Task details:
Take the data below and write out exactly the lines from the one with "Continue the Blender" through the one with "M['foam']); tag(foam, kind='stuff')"; omit every other line.
── Material for this task ──
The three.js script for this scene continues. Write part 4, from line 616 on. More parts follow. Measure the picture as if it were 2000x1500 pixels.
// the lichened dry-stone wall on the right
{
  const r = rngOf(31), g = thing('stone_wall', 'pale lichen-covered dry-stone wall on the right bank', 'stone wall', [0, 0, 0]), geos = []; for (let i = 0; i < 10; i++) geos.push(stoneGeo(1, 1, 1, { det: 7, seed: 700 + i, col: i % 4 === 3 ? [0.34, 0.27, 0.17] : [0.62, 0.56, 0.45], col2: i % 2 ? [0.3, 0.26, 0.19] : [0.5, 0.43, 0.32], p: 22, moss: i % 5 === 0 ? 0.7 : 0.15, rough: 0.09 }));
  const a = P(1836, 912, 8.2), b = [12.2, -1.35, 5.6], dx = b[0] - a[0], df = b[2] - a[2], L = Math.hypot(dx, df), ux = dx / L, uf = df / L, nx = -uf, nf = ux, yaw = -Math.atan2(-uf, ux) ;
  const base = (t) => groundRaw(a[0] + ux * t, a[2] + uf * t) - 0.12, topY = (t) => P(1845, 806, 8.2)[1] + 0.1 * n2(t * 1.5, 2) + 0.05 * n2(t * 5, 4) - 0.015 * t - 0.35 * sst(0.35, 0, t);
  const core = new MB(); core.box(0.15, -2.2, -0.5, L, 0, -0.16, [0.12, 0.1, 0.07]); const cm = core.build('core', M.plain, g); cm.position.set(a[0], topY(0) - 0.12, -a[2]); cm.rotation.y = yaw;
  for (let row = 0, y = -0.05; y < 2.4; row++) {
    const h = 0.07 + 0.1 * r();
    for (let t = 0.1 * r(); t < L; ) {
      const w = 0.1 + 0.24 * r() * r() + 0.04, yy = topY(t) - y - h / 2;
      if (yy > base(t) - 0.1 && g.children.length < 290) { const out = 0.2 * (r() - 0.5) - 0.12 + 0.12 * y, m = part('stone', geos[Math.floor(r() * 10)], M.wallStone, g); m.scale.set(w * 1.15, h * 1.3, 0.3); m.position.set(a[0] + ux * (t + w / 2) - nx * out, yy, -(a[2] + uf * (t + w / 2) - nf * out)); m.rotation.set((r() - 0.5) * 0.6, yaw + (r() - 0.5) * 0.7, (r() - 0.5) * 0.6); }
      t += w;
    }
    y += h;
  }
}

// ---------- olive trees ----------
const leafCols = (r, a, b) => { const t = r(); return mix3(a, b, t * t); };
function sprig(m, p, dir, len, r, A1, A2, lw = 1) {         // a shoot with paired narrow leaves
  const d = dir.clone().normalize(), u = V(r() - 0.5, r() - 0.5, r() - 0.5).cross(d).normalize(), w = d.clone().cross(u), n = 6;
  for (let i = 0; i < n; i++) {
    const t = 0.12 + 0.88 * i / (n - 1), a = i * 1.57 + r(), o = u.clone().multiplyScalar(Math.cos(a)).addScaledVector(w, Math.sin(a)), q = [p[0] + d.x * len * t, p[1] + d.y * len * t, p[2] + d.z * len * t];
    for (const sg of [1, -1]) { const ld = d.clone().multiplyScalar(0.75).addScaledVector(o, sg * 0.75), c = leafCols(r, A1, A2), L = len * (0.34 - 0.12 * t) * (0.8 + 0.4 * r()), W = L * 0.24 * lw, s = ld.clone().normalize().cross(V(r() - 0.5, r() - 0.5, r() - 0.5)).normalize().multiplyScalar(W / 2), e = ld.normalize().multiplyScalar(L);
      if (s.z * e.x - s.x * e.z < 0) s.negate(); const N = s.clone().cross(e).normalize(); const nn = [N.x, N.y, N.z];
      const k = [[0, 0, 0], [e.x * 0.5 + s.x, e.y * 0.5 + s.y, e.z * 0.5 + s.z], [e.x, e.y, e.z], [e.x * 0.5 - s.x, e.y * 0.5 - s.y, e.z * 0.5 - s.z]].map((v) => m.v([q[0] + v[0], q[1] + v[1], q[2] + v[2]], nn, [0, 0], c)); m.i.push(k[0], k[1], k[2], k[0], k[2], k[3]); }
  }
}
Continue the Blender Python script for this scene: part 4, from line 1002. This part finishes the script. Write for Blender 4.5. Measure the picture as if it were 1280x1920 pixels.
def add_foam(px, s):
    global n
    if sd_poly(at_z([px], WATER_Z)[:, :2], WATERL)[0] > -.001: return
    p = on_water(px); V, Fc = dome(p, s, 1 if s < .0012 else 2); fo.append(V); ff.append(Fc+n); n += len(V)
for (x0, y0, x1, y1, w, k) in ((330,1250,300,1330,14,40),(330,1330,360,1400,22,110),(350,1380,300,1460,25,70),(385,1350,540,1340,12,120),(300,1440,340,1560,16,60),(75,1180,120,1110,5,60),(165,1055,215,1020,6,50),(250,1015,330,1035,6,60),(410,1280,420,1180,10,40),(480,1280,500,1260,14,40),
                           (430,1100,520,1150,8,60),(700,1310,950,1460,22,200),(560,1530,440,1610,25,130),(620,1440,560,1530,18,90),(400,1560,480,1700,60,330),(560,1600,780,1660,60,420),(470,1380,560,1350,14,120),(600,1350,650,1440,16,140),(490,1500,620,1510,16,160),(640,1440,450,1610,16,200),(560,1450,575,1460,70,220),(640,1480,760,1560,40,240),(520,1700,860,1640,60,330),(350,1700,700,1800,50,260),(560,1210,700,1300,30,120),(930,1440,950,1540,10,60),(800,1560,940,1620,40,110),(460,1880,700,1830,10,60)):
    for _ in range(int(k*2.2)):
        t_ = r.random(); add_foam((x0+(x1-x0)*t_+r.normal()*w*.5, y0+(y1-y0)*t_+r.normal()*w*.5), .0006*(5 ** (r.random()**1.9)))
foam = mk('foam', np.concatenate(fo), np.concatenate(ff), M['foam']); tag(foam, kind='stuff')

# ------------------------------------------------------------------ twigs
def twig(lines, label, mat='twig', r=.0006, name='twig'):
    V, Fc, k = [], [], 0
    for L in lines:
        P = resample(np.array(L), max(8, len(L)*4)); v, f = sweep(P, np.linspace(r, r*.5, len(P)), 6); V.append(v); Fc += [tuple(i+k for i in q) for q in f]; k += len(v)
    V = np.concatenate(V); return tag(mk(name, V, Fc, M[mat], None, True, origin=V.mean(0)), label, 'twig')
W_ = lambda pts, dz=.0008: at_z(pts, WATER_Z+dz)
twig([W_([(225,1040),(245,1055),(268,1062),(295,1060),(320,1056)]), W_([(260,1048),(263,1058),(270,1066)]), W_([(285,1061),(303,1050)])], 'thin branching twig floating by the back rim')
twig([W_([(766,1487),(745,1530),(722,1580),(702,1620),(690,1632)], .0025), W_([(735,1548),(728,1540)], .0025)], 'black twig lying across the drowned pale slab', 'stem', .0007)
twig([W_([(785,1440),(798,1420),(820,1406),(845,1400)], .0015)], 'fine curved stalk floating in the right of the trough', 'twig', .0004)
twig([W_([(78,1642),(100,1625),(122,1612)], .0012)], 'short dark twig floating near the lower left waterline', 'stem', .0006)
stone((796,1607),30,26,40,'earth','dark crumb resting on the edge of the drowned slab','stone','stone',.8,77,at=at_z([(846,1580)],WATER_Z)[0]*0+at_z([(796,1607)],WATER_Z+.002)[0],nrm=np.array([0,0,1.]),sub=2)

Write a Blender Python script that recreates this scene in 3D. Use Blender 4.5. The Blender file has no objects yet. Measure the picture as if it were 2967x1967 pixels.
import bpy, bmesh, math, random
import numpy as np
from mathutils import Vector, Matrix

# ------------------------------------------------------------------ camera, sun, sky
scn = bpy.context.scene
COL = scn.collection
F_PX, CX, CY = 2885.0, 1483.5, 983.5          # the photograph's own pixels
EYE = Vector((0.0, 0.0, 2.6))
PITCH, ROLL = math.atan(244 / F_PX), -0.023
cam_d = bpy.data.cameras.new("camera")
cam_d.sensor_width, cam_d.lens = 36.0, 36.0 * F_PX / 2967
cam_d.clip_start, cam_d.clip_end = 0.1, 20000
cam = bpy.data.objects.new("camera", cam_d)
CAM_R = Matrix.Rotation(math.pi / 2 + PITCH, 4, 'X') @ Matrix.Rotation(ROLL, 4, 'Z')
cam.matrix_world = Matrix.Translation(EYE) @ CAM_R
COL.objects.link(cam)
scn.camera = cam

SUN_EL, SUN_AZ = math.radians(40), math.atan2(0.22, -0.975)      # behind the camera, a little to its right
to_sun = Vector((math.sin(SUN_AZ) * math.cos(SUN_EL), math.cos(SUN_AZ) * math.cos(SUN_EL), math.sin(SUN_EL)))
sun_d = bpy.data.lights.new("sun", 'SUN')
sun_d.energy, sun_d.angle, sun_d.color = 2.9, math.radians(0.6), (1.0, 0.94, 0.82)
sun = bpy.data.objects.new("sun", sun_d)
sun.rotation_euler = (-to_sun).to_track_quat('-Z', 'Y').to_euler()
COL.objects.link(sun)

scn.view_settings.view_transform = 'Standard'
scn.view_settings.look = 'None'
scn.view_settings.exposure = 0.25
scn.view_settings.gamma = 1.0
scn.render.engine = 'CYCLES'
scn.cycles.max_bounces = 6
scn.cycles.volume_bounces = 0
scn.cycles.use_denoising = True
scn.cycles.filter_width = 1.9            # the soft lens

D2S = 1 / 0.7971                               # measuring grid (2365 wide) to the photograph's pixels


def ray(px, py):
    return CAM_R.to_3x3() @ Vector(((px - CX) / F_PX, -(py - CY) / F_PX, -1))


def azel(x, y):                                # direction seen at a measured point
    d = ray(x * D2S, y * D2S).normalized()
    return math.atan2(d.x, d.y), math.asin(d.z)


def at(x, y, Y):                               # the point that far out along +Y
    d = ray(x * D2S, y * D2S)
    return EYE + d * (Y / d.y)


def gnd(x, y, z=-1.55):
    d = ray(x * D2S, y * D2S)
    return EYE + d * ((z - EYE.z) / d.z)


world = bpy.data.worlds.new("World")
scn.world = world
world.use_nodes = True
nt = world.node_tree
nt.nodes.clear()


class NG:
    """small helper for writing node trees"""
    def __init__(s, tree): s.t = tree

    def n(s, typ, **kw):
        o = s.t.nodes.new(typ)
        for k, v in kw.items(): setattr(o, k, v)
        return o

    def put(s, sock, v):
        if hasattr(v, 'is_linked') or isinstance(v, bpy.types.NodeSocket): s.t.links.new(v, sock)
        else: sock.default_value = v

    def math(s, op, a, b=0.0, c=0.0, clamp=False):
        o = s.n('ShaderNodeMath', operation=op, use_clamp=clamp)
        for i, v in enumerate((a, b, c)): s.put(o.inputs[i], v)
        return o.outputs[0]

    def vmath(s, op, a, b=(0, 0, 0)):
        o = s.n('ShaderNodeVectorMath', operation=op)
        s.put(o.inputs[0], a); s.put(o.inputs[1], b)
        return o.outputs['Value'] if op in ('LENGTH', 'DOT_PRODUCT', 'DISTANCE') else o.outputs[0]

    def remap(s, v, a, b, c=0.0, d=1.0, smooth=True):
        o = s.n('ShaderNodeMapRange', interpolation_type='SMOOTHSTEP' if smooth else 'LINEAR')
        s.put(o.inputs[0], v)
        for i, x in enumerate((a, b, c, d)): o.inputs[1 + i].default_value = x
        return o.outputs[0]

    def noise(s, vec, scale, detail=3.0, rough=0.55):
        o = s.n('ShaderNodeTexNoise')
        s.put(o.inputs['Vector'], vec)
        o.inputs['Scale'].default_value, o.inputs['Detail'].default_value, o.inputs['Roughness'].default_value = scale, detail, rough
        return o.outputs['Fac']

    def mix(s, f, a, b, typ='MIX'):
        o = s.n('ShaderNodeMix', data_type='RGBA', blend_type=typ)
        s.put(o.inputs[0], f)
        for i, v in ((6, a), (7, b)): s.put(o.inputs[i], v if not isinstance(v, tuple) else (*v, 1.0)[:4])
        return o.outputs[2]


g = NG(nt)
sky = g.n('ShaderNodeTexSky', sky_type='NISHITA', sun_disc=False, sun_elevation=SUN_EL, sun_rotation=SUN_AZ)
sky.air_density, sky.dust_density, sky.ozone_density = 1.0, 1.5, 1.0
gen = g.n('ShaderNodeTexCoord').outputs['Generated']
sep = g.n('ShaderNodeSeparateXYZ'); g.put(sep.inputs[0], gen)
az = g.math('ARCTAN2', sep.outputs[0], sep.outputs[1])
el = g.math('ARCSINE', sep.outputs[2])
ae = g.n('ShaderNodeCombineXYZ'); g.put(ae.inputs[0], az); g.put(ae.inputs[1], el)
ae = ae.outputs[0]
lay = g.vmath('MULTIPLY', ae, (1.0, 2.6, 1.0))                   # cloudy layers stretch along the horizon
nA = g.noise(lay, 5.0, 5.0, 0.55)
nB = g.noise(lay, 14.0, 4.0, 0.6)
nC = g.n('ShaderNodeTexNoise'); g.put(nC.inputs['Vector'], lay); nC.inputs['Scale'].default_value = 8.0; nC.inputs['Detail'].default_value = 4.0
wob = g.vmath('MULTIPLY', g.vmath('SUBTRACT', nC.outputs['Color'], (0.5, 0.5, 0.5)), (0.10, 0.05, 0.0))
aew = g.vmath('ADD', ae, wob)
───
Response to the exercise:
Continue the Blender Python script for this scene: part 4, from line 1002. This part finishes the script. Write for Blender 4.5. Measure the picture as if it were 1280x1920 pixels.
def add_foam(px, s):
    global n
    if sd_poly(at_z([px], WATER_Z)[:, :2], WATERL)[0] > -.001: return
    p = on_water(px); V, Fc = dome(p, s, 1 if s < .0012 else 2); fo.append(V); ff.append(Fc+n); n += len(V)
for (x0, y0, x1, y1, w, k) in ((330,1250,300,1330,14,40),(330,1330,360,1400,22,110),(350,1380,300,1460,25,70),(385,1350,540,1340,12,120),(300,1440,340,1560,16,60),(75,1180,120,1110,5,60),(165,1055,215,1020,6,50),(250,1015,330,1035,6,60),(410,1280,420,1180,10,40),(480,1280,500,1260,14,40),
                           (430,1100,520,1150,8,60),(700,1310,950,1460,22,200),(560,1530,440,1610,25,130),(620,1440,560,1530,18,90),(400,1560,480,1700,60,330),(560,1600,780,1660,60,420),(470,1380,560,1350,14,120),(600,1350,650,1440,16,140),(490,1500,620,1510,16,160),(640,1440,450,1610,16,200),(560,1450,575,1460,70,220),(640,1480,760,1560,40,240),(520,1700,860,1640,60,330),(350,1700,700,1800,50,260),(560,1210,700,1300,30,120),(930,1440,950,1540,10,60),(800,1560,940,1620,40,110),(460,1880,700,1830,10,60)):
    for _ in range(int(k*2.2)):
        t_ = r.random(); add_foam((x0+(x1-x0)*t_+r.normal()*w*.5, y0+(y1-y0)*t_+r.normal()*w*.5), .0006*(5 ** (r.random()**1.9)))
foam = mk('foam', np.concatenate(fo), np.concatenate(ff), M['foam']); tag(foam, kind='stuff')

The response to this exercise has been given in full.